The headline stat comes from a recent Wonkblog post.
Washington state experienced "peak car travel" all the way back in 1992, and Nevada, Idaho, Kentucky, Oregon, Rhode Island and Virginia all did before the new millennium. By this measure, peak car happened in D.C. in 1996.
Jonathan Krall builds on the same idea - that the transportation future is chaging - is a recent arrticle on the future of driving in Alexandria.
Census data for Alexandria shows this trend for daily commuting. The percentage of workers who “drive alone” fell from 65 to 58 from 2005-2013, the time period for which this yearly data is easily available, while “public transit” held steady at about 21%. Everything else, walking, bicycling, car pools, telework, etc., is increasing. Nationally, “peak car” occurred in 2005.
The auto-oriented population is aging and shrinking.

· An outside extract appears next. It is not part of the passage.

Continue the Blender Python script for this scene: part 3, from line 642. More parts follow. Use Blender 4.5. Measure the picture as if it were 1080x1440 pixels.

The peak demographic for new car sales, 35-44 in 2009, jumped to 55-64 in 2013. Services such as Uber and Capital Bikeshare support a culture that places less value on the freedom of driving.
Would be cool to build a state-by-state database over longer periods. The FHA reports are basically one year at a time, so you have to go back and look at last year to get the prior year, and so on over and over. I'm sure FHA has such a database, but is it available?